One municipality approached the police after uncovering a water mafia and tried to report it. “They were told by the SAPS [South African Police Services] to ‘go and discuss it among yourselves’. There isn’t inter-departmental coordination to try and tackle this problem as a whole-of-government problem.”

The theft and vandalism of electrical infrastructure is a serious and constant threat to the provision of water services across all municipalities, Field said. In Polokwane, water services officials flagged it as a “serious concern”, Mogale City officials said it was a “huge security issue” while Kgatleng in North West singled it out as its “biggest challenge”. JB Marks municipality in the North West reported that there was cable theft every week.

The Langeberg local municipality suffers unplanned power interruptions caused by the theft of entire kilovolt lines and cables, with infrastructure damage so severe “it is often uninsurable”. It spends R28 million on security services and has established a cable theft steering committee and community forum. 

“Crime syndicates from metros are expanding into smaller towns and the scrap metal trade is a huge issue,” Field said.

Similarly, the theft and vandalism of water infrastructure is a nationwide problem that is affecting borehole pumps, meters, fire hydrants and illegal connections.

In Letsemeng in the Free State, water officials said the theft of borehole pumps and the vandalism of facilities was their most pressing issue. Officials in Tsantsabane in the Northern Cape reported that “vandalism is everywhere”, with miscreants stealing fire hydrants in the dead of night.

This also affects wastewater infrastructure as huge rocks are thrown into the sewer system, including around election time “as a form of showing up opposing political parties”, Field said. The theft and vandalism of water infrastructure is linked to drug addiction, poverty and the lack of community awareness.

According to the policy brief, the country has steadily progressed in the attainment of the right of access to sufficient water. According to Statistics South Africa, in 2024 the percentage of households with access to piped or tap water in their homes — off-site or on-site increased supply — stood at 87%.
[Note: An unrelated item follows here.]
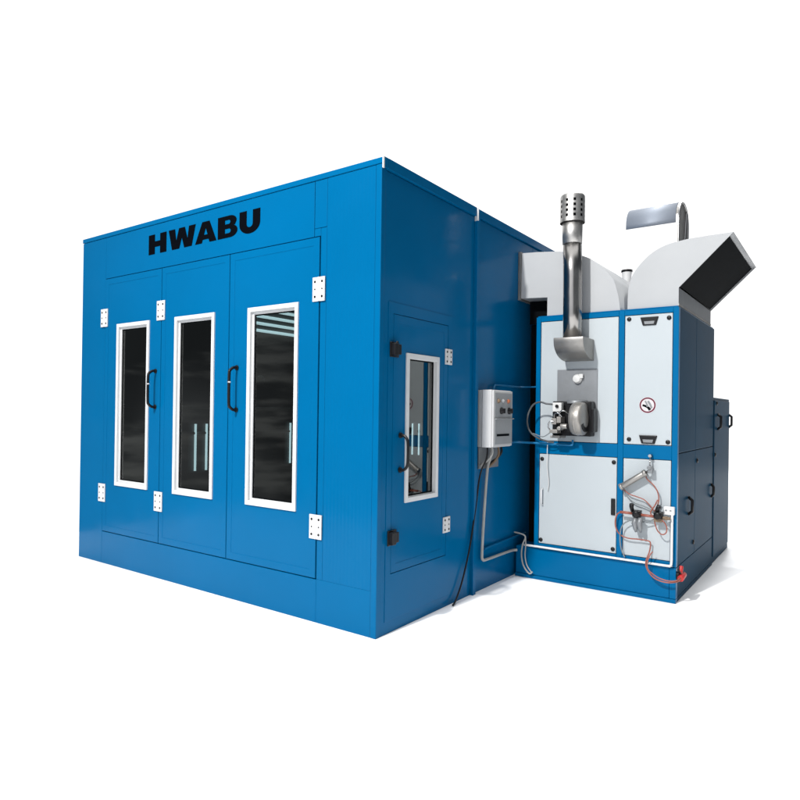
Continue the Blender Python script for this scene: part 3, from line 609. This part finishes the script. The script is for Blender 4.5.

Despite these significant gains, disparities remain, with roughly three million people still not having access to a potable water supply. The policy brief said the Blue Drop Report 2023 “casts a bleak picture of water service delivery in South Africa”, highlighting how the performance of water authorities has generally regressed since 2014, with at least 29% of water systems in a critical state.

Meanwhile, the auditor general’s report for the financial year 2023-24 shows that water services authorities suffered material water losses of an estimated R14.91 billion. 

“At least one third (33.7%) of households experienced water interruptions in 2024 that lasted more than two consecutive days. These reports create doubt about whether water services authorities can provide households with access to adequate water services,” it said.

Water-related complaints continue to rank in the top five complaints received by the SAHRC, with the bulk relating to local government service delivery and inadequate services provided to residents and communities, said Henk Boshoff, a water and sanitation commissioner at the commission. These long-standing complaints have led to four provincial enquiries related to water since 2021.

Water services provision is a complex function of local government, and it is not surprising that water services authorities “face many challenges” when providing water, the commission said. Criminal activities targeting water infrastructure are becoming increasingly serious.

“Reports show the nature and extent of crime that targets water infrastructure varies from severe vandalism, corruption and procurement irregularities to violent attacks on municipal officials. In some instances, municipal officials are held hostage, tortured, and others murdered,” it said.

The policy brief notes how in August 2023, the Tsojane bulk pipeline in the Chris Hani municipality in Butterworth in the Eastern Cape was sabotaged on numerous occasions, causing major leakages and recurring water outages affecting Comfimvaba and 40 surrounding villages. 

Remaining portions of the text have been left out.